**Your instructions:**
Reproduce the entries below in full, word for word.

**Record list:**
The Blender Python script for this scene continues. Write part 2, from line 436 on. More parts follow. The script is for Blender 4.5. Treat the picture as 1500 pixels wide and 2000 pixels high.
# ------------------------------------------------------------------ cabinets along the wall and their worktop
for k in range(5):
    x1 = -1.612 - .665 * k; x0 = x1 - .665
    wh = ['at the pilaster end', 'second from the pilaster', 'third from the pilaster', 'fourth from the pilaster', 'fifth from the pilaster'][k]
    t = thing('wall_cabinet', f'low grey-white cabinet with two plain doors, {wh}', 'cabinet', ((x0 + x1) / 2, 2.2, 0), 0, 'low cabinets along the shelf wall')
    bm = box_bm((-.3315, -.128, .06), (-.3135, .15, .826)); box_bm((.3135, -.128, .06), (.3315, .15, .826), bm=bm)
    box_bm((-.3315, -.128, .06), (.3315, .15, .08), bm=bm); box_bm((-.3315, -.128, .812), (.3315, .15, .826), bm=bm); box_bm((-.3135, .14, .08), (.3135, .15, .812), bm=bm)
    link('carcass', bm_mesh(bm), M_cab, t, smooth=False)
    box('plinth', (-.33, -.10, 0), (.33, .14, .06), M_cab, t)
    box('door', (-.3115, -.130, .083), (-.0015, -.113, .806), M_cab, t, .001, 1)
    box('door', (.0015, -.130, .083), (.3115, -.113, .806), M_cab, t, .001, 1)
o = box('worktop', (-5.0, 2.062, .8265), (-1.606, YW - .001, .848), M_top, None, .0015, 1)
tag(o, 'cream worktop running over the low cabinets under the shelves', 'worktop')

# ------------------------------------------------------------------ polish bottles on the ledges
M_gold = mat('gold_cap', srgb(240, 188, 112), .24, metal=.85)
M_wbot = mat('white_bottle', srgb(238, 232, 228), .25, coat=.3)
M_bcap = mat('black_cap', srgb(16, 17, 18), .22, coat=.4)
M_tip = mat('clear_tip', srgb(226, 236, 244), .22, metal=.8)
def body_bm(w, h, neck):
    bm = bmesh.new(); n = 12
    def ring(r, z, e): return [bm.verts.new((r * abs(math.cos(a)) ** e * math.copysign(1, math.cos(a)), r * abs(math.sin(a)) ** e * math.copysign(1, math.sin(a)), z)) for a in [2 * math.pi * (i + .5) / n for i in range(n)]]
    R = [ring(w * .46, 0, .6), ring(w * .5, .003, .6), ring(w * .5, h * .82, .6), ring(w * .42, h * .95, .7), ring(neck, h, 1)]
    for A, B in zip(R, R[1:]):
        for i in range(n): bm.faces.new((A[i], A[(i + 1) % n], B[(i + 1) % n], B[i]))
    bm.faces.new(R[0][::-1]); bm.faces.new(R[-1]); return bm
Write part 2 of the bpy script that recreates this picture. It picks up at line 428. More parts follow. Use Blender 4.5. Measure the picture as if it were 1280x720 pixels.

**Completed exercise:**
The Blender Python script for this scene continues. Write part 2, from line 436 on. More parts follow. The script is for Blender 4.5. Treat the picture as 1500 pixels wide and 2000 pixels high.
# ------------------------------------------------------------------ cabinets along the wall and their worktop
for k in range(5):
    x1 = -1.612 - .665 * k; x0 = x1 - .665
    wh = ['at the pilaster end', 'second from the pilaster', 'third from the pilaster', 'fourth from the pilaster', 'fifth from the pilaster'][k]
    t = thing('wall_cabinet', f'low grey-white cabinet with two plain doors, {wh}', 'cabinet', ((x0 + x1) / 2, 2.2, 0), 0, 'low cabinets along the shelf wall')
    bm = box_bm((-.3315, -.128, .06), (-.3135, .15, .826)); box_bm((.3135, -.128, .06), (.3315, .15, .826), bm=bm)
    box_bm((-.3315, -.128, .06), (.3315, .15, .08), bm=bm); box_bm((-.3315, -.128, .812), (.3315, .15, .826), bm=bm); box_bm((-.3135, .14, .08), (.3135, .15, .812), bm=bm)
    link('carcass', bm_mesh(bm), M_cab, t, smooth=False)
    box('plinth', (-.33, -.10, 0), (.33, .14, .06), M_cab, t)
    box('door', (-.3115, -.130, .083), (-.0015, -.113, .806), M_cab, t, .001, 1)
    box('door', (.0015, -.130, .083), (.3115, -.113, .806), M_cab, t, .001, 1)
o = box('worktop', (-5.0, 2.062, .8265), (-1.606, YW - .001, .848), M_top, None, .0015, 1)
tag(o, 'cream worktop running over the low cabinets under the shelves', 'worktop')

# ------------------------------------------------------------------ polish bottles on the ledges
M_gold = mat('gold_cap', srgb(240, 188, 112), .24, metal=.85)
M_wbot = mat('white_bottle', srgb(238, 232, 228), .25, coat=.3)
M_bcap = mat('black_cap', srgb(16, 17, 18), .22, coat=.4)
M_tip = mat('clear_tip', srgb(226, 236, 244), .22, metal=.8)
def body_bm(w, h, neck):
    bm = bmesh.new(); n = 12
    def ring(r, z, e): return [bm.verts.new((r * abs(math.cos(a)) ** e * math.copysign(1, math.cos(a)), r * abs(math.sin(a)) ** e * math.copysign(1, math.sin(a)), z)) for a in [2 * math.pi * (i + .5) / n for i in range(n)]]
    R = [ring(w * .46, 0, .6), ring(w * .5, .003, .6), ring(w * .5, h * .82, .6), ring(w * .42, h * .95, .7), ring(neck, h, 1)]
    for A, B in zip(R, R[1:]):
        for i in range(n): bm.faces.new((A[i], A[(i + 1) % n], B[(i + 1) % n], B[i]))
    bm.faces.new(R[0][::-1]); bm.faces.new(R[-1]); return bm
Write part 2 of the bpy script that recreates this picture. It picks up at line 428. More parts follow. Use Blender 4.5. Measure the picture as if it were 1280x720 pixels.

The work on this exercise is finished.